:: SHORT TASK ::
Take the lines from the top down to and including the one with "def world(p): return" and repeat them exactly. Omit images.

:: MATERIAL ::
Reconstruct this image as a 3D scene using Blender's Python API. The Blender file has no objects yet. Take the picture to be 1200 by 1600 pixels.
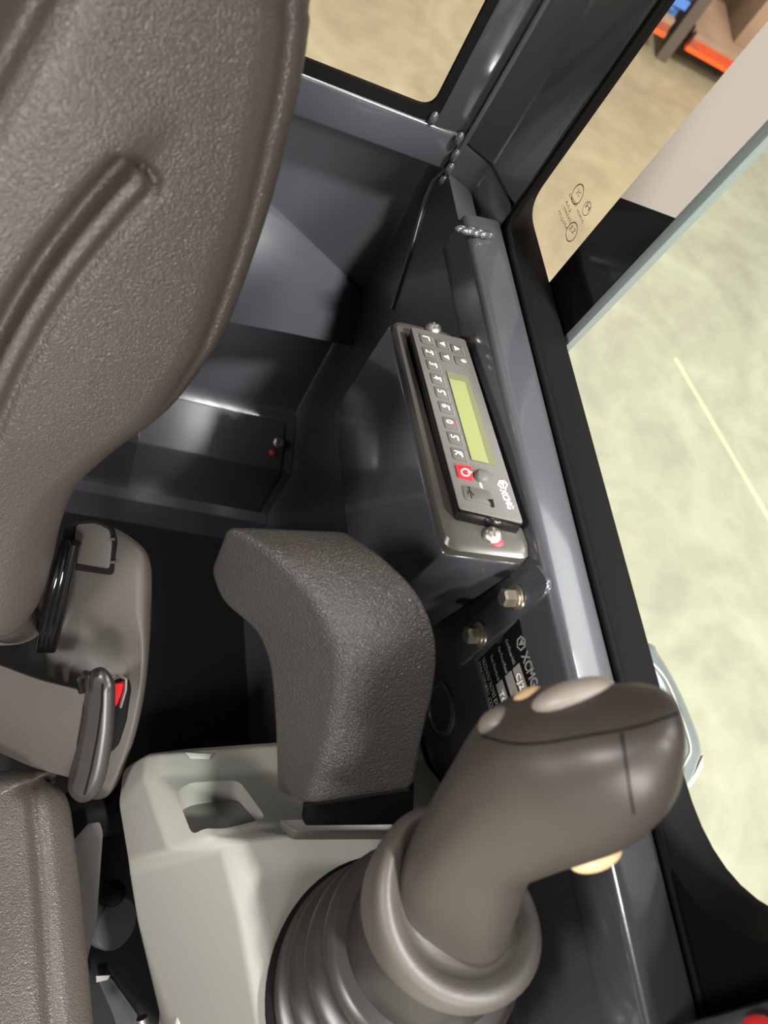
import bpy, bmesh, math, random
import numpy as np
from mathutils import Vector, Matrix
random.seed(4)
SC = bpy.context.scene
COL = SC.collection
# ------------------------------------------------------------------ camera frame
F = 1200.0
S, H = 1.12, 2.0            # metres per drawing unit, height of the camera above the hall floor
X = np.array([0.91591518, 0.04933059, 0.39832884])
Y = np.array([-0.12740349, -0.9053634, 0.40507463])
Z = np.array([0.38061493, -0.42176249, -0.8229512])
R = np.array([X, Y, Z])
A = lambda *v: np.array(v, float)
def W(px, py): return R @ A((px - 600) / F, (py - 800) / F, 1.0)
def at(px, py, t): return W(px, py) * t
def onx(px, py, x): w = W(px, py); return w * (x / w[0])
def onz(px, py, z): w = W(px, py); return w * (z / w[2])
RN = A(.146, 1, 0)
def onr(px, py, c): w = W(px, py); return w * (c / (w @ RN))     # on a plane parallel to the rear wall
def onp(px, py, n, p): w = W(px, py); return w * ((n @ p) / (n @ w))
def nrm(v): return v / np.linalg.norm(v)
def world(p): return Vector((p[0] * S, p[1] * S, p[2] * S + H))

# ------------------------------------------------------------------ materials
def lin(c):
    r = []
    for v in c:
        v = v / 255.0
        r.append(v / 12.92 if v <= .04045 else ((v + .055) / 1.055) ** 2.4)
    return (*r, 1)
def mat(name, col, rough=.5, metal=0, bump=None, coat=0, spec=.5, vary=0, vscale=8, roughvary=0, trans=0):
    m = bpy.data.materials.new(name); m.use_nodes = True
    nt = m.node_tree; b = nt.nodes['Principled BSDF']
    c = lin(col)
    b.inputs['Base Color'].default_value = c
    b.inputs['Roughness'].default_value = rough
    b.inputs['Metallic'].default_value = metal
    b.inputs['Specular IOR Level'].default_value = spec
    b.inputs['Coat Weight'].default_value = coat
    b.inputs['Coat Roughness'].default_value = .08
    b.inputs['Transmission Weight'].default_value = trans
    tc = nt.nodes.new('ShaderNodeTexCoord')
    if vary:
        n = nt.nodes.new('ShaderNodeTexNoise'); n.inputs['Scale'].default_value = vscale; n.inputs['Detail'].default_value = 6
        nt.links.new(tc.outputs['Object'], n.inputs['Vector'])
        mx = nt.nodes.new('ShaderNodeMix'); mx.data_type = 'RGBA'
        mx.inputs[6].default_value = tuple(v * (1 - vary) for v in c[:3]) + (1,)
        mx.inputs[7].default_value = tuple(min(1, v * (1 + vary)) for v in c[:3]) + (1,)
        nt.links.new(n.outputs['Fac'], mx.inputs[0]); nt.links.new(mx.outputs[2], b.inputs['Base Color'])
    if roughvary:
        n2 = nt.nodes.new('ShaderNodeTexNoise'); n2.inputs['Scale'].default_value = 25; n2.inputs['Detail'].default_value = 5
        nt.links.new(tc.outputs['Object'], n2.inputs['Vector'])
        mr = nt.nodes.new('ShaderNodeMapRange')
        mr.inputs[3].default_value = max(.02, rough - roughvary); mr.inputs[4].default_value = rough + roughvary
        nt.links.new(n2.outputs['Fac'], mr.inputs[0]); nt.links.new(mr.outputs[0], b.inputs['Roughness'])
    if bump:
        kind, sc, strength, dist = bump
        if kind == 'leather':
            w = nt.nodes.new('ShaderNodeTexNoise'); w.inputs['Scale'].default_value = sc * .35; w.inputs['Detail'].default_value = 3
            nt.links.new(tc.outputs['Object'], w.inputs['Vector'])
            mxv = nt.nodes.new('ShaderNodeMix'); mxv.data_type = 'VECTOR'; mxv.inputs[0].default_value = .0014
            nt.links.new(tc.outputs['Object'], mxv.inputs[4]); nt.links.new(w.outputs['Color'], mxv.inputs[5])
            v = nt.nodes.new('ShaderNodeTexVoronoi'); v.inputs['Scale'].default_value = sc; v.feature = 'SMOOTH_F1'
            nt.links.new(mxv.outputs[1], v.inputs['Vector'])
            n = nt.nodes.new('ShaderNodeTexNoise'); n.inputs['Scale'].default_value = sc * .5; n.inputs['Detail'].default_value = 4
            nt.links.new(tc.outputs['Object'], n.inputs['Vector'])
            ad = nt.nodes.new('ShaderNodeMath'); ad.operation = 'SUBTRACT'
            nt.links.new(n.outputs['Fac'], ad.inputs[0]); nt.links.new(v.outputs['Distance'], ad.inputs[1])
            h = ad.outputs[0]
        elif kind == 'weave':
            v = nt.nodes.new('ShaderNodeTexWave'); v.inputs['Scale'].default_value = sc; v.inputs['Distortion'].default_value = .6
            nt.links.new(tc.outputs['Object'], v.inputs['Vector']); h = v.outputs['Fac']
        else:
            n = nt.nodes.new('ShaderNodeTexNoise'); n.inputs['Scale'].default_value = sc; n.inputs['Detail'].default_value = 4
            nt.links.new(tc.outputs['Object'], n.inputs['Vector']); h = n.outputs['Fac']
        bp = nt.nodes.new('ShaderNodeBump'); bp.inputs['Strength'].default_value = strength; bp.inputs['Distance'].default_value = dist
        nt.links.new(h, bp.inputs['Height']); nt.links.new(bp.outputs['Normal'], b.inputs['Normal'])
    return m
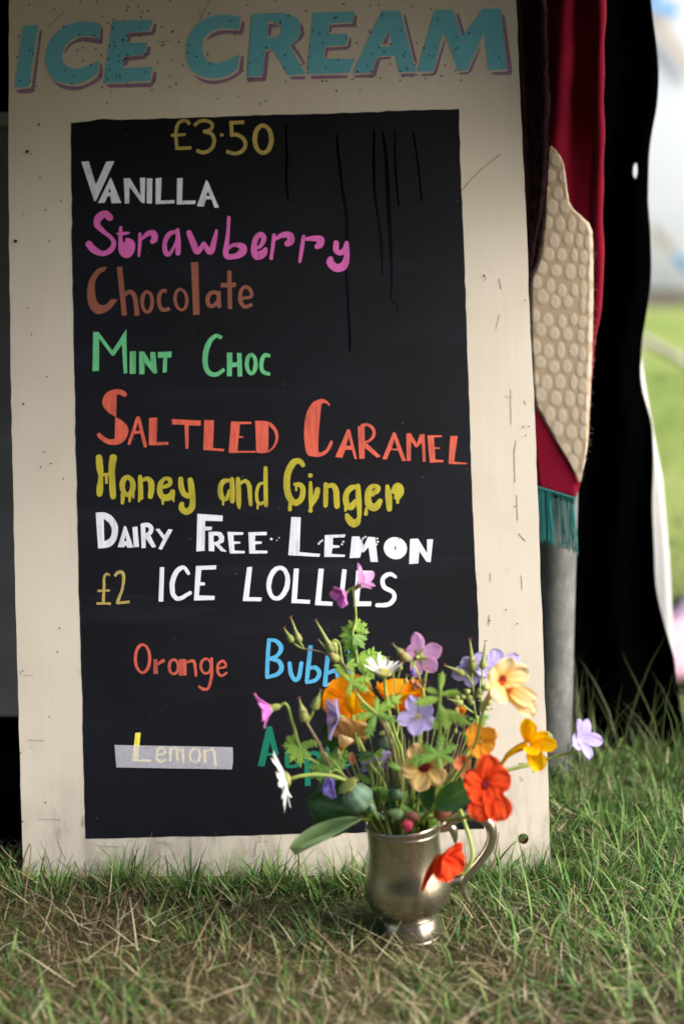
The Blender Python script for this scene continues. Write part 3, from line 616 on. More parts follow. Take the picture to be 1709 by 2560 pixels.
# Apple
T = Letters(640, 1780, 5.227)
T.poly([(140, 188), (207, 188), (300, 560), (235, 575), (218, 572), (145, 570), (110, 710), (22, 705)], [(182, 390), (152, 535), (222, 535)])
T.st([(400, 525, 40), (402, 620, 60), (405, 705, 50)]); T.st([(410, 520, 40), (530, 530, 56), (565, 620, 60), (535, 700, 45), (410, 712, 40)])
T.st([(662, 530, 66), (668, 740, 72), (675, 965, 80)], cap=False); T.st([(690, 545, 40), (770, 535, 56), (825, 585, 56), (790, 660, 50), (710, 690, 40)])
T.st([(938, 440), (930, 720)], 40, False); T.st([(1095, 650, 30), (1200, 630, 30), (1170, 560, 36), (1110, 570, 40), (1085, 650, 44), (1130, 725, 46), (1225, 680, 36)])
T.build('lettering', 'paint_green', face, 'dark green Apple lettering behind the flowers')
# Lemon under its tape
T = Letters(200, 1700, 2.6133)
T.poly([(363, 345), (398, 343), (381, 518), (470, 520), (468, 535), (342, 530)])
T.st([(500, 492, 12), (553, 480, 14), (545, 447, 14), (512, 452, 16), (502, 510, 16), (522, 533, 16), (560, 520, 14)])
T.st([(590, 442), (592, 530)], 18, False); T.st([(600, 457, 12), (630, 447, 16), (636, 525, 16)]); T.st([(645, 462, 12), (670, 457, 18), (676, 535, 16)])
T.ring(752, 492, 32, 45, 14); T.st([(815, 455), (820, 540)], 18, False); T.st([(830, 462, 14), (870, 457, 16), (882, 510, 18), (885, 555, 16)])
T.build('lettering', 'paint_lemon', face, 'yellow Lemon lettering under the tape')
T = Letters(200, 1700, 2.6133, 0.0012)
T.poly([(228, 423), (400, 427), (700, 432), (998, 438), (1001, 500), (1000, 540), (993, 583), (600, 577), (240, 570), (233, 500)])
T.build('masking_tape', 'masking_tape', board)
# drips of gloss black and brushed stain
for P in ([(195, 110, 10), (200, 300, 18), (198, 480, 16), (210, 608, 14)], [(525, 180, 14), (540, 330, 20), (565, 550, 20), (590, 700, 20), (592, 880, 20), (590, 1080, 16), (600, 1280, 18), (612, 1500, 20), (610, 1585, 16)],
          [(770, 150, 12), (768, 350, 20), (775, 560, 18), (800, 740, 16), (818, 900, 18), (822, 1085, 12)], [(825, 160, 14), (850, 350, 24), (865, 680, 28), (878, 900, 22), (885, 1100, 14), (882, 1250, 8), (925, 1290, 7), (910, 1330, 7)],
          [(905, 160, 10), (910, 400, 14), (930, 640, 14)], [(1025, 160, 10), (1055, 350, 12), (1080, 600, 14)]):
    T = Letters(640, 270, 2.6133, 0.00036); T.st(P); T.build('paint_drip', 'drip_black', face)
# flecks and scuffs
T = Letters(0, 0, 1.0, 0.0009)
for i in range(180):
    x = rnd.choice((rnd.uniform(30, 1300), rnd.gauss(330, 90), rnd.gauss(880, 200))); y = abs(rnd.gauss(130, 75))
    if 26 < x < 1290 and y < 262: T.dot(x, y, rnd.choice((0.5, 0.6, 0.8, 1.0, 1.5)))
for i in range(30):
    y = rnd.uniform(290, 2120); x = rnd.choice((rnd.uniform(40, 170), rnd.uniform(1215, 1325)))
    T.dot(x, y, rnd.choice((0.4, 0.5, 0.7)))
for x, y, r in ((40, 604, 4.5), (70, 380, 4), (99, 313, 2.5), (60, 1010, 2), (1208, 690, 2)): T.dot(x, y, r)
T.build('dirt_flecks', 'fleck', board)
T = Letters(0, 0, 1.0, 0.00018)
for P, w_ in (([(1283, 1125), (1285, 1160), (1286, 1205)], 2.6), ([(1290, 1240), (1292, 1300)], 2.2), ([(1302, 1440), (1303, 1475)], 2.2), ([(1150, 480), (1195, 430), (1250, 385)], 1.6), ([(1295, 1335), (1312, 1352)], 3)): T.st(P, w_)
T.build('rust_scuff', 'rust_scuff', board)
T = Letters(0, 0, 1.0, 0.00026)
for P, w_ in (([(1209, 689), (1214, 695), (1210, 702)], 2.5), ([(1240, 820), (1248, 785)], 1.6), ([(1262, 992), (1280, 994)], 2), ([(1275, 975), (1277, 1060)], 1.6), ([(1195, 1750), (1214, 1760)], 3), ([(1312, 1735), (1314, 1750)], 5), ([(1298, 1942), (1306, 1950), (1300, 1953)], 2),
              ([(650, 2088), (652, 2105), (642, 2106), (637, 2140)], 4), ([(740, 2110), (738, 2150)], 3), ([(150, 2070), (145, 2100), (165, 2150)], 2), ([(390, 2105), (430, 2112)], 3), ([(250, 2115), (300, 2117)], 2), ([(208, 2040), (206, 2065)], 6),
              ([(70, 1850), (110, 1852)], 1.5), ([(60, 1690), (85, 1687)], 2), ([(95, 2047), (150, 2050)], 2), ([(120, 70), (160, 30)], 1.5), ([(150, 150), (170, 90)], 1.5), ([(395, 105), (430, 103)], 3), ([(500, 50), (525, 0)], 4)): T.st(P, w_)
for i in range(14):
    x, y = rnd.choice(((rnd.uniform(44, 70), rnd.uniform(300, 2100)), (rnd.uniform(60, 1330), rnd.uniform(2095, 2160)), (rnd.uniform(1220, 1350), rnd.uniform(300, 2150))))
    L_ = rnd.uniform(3, 26); hz = y > 2090
    if x > 1160 + (y / 2100) * 48 or x < 170 or hz: T.st([(x, y), (x + (L_ if hz else rnd.gauss(0, 2)), y + (rnd.gauss(0, 1) if hz else L_))], rnd.uniform(0.4, 0.9))
T.build('grey_scuff', 'grey_scuff', board)

# ------------------------------------------------------------------ ground, grass
mb = MB(); xs = [-60, -20, -6, -2, -1, -0.5, 0, 0.5, 1, 2, 6, 20, 60]; ys = [-30, -10, -4, -2, -1, -0.5, 0, 0.5, 1, 2, 5, 12, 30, 60, 140]
mb.grid([[(x * (3 if y > 20 else 1), y, 0.0) for x in xs] for y in ys])
g = mb.build('ground', 'soil', None, False); tag(g, kind='structure')
BL = {}
def blades(name, N, area, lens, wid, incl, cols, dens=None, z0=0.0, seg=4, curl=(0.3, 1.3), seed=1, z1=0.0, azn=0.16, tuft=0):
    rg = np.random.default_rng(seed)
    x = rg.uniform(area[0], area[1], N); y = rg.uniform(area[2], area[3], N)
    if tuft:
        nt_ = max(1, N // tuft); tx = rg.uniform(area[0], area[1], nt_); ty = rg.uniform(area[2], area[3], nt_); ti = rg.integers(0, nt_, N); ox = rg.normal(0, 0.0065, N); oy = rg.normal(0, 0.0065, N); x = tx[ti] + ox; y = ty[ti] + oy
    keep = rg.uniform(0, 1, N) < dens(x, y) if dens else np.ones(N, bool)
    keep &= ~((np.abs(x + 0.02) < 0.33) & (y > -0.012) & (y < 0.045))
    keep &= ~(((x - MUGX) ** 2 + (y - MUGY) ** 2) < 0.036 ** 2); keep &= ~((x < -0.30) & (y > 0.07) & (y < 0.62))
    x, y = x[keep], y[keep]; n = len(x)
    L = rg.uniform(*lens, n) * rg.choice([0.7, 1.0, 1.25], n); wd = rg.uniform(*wid, n); az = rg.uniform(0, 2 * np.pi, n) if not tuft else np.arctan2(oy, ox)[keep] + rg.normal(0, 0.6, n)
    inc = rg.uniform(*incl, n); cu = rg.uniform(*curl, n); z = rg.uniform(z0, z1, n) if z1 > z0 else np.full(n, z0)
    px, py, pz = x.copy(), y.copy(), z.copy(); V = np.zeros((n, seg + 1, 2, 3)); a = inc.copy(); tw = rg.uniform(-0.5, 0.5, n)
    sx_, sy_ = -np.sin(az + tw), np.cos(az + tw)
    for s_ in range(seg + 1):
        t = s_ / seg; h = wd * (1 - t ** 1.6 * 0.93) * 0.5
        for k_, sg in ((0, -1), (1, 1)):
            V[:, s_, k_, 0] = px + sx_ * h * sg; V[:, s_, k_, 1] = py + sy_ * h * sg; V[:, s_, k_, 2] = pz
        d = L / seg; px = px + np.sin(a) * np.cos(az) * d; py = py + np.sin(a) * np.sin(az) * d; pz = np.maximum(pz + np.cos(a) * d, 0.002)
        a = a + cu / seg; az = az + rg.normal(0, azn, n)
    # nothing grows through the board
    lim = (np.abs(V[..., 0] + 0.02) < 0.325) & (V[..., 1] > -0.004 + V[..., 2] * 0.225) & (y[:, None, None] < 0)
    V[..., 1] = np.where(lim, -0.004 + V[..., 2] * 0.225, V[..., 1])
    base = np.arange(n)[:, None] * (seg + 1) * 2; F = []
    for s_ in range(seg): F.append(np.stack([base[:, 0] + 2 * s_, base[:, 0] + 2 * s_ + 1, base[:, 0] + 2 * s_ + 3, base[:, 0] + 2 * s_ + 2], 1))
    F = np.concatenate(F).astype(np.int64); nv = n * (seg + 1) * 2
    ci = rg.integers(0, len(cols), n); cc = np.array(cols)[ci] * rg.uniform(0.7, 1.25, (n, 1)); cv = np.ones((n, (seg + 1) * 2, 4)); cv[..., :3] = cc[:, None, :]
    BL.setdefault(name, []).append((V.reshape(-1, 3), F, cv.reshape(-1, 4)))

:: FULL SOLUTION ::
Reconstruct this image as a 3D scene using Blender's Python API. The Blender file has no objects yet. Take the picture to be 1200 by 1600 pixels.
import bpy, bmesh, math, random
import numpy as np
from mathutils import Vector, Matrix
random.seed(4)
SC = bpy.context.scene
COL = SC.collection
# ------------------------------------------------------------------ camera frame
F = 1200.0
S, H = 1.12, 2.0            # metres per drawing unit, height of the camera above the hall floor
X = np.array([0.91591518, 0.04933059, 0.39832884])
Y = np.array([-0.12740349, -0.9053634, 0.40507463])
Z = np.array([0.38061493, -0.42176249, -0.8229512])
R = np.array([X, Y, Z])
A = lambda *v: np.array(v, float)
def W(px, py): return R @ A((px - 600) / F, (py - 800) / F, 1.0)
def at(px, py, t): return W(px, py) * t
def onx(px, py, x): w = W(px, py); return w * (x / w[0])
def onz(px, py, z): w = W(px, py); return w * (z / w[2])
RN = A(.146, 1, 0)
def onr(px, py, c): w = W(px, py); return w * (c / (w @ RN))     # on a plane parallel to the rear wall
def onp(px, py, n, p): w = W(px, py); return w * ((n @ p) / (n @ w))
def nrm(v): return v / np.linalg.norm(v)
def world(p): return Vector((p[0] * S, p[1] * S, p[2] * S + H))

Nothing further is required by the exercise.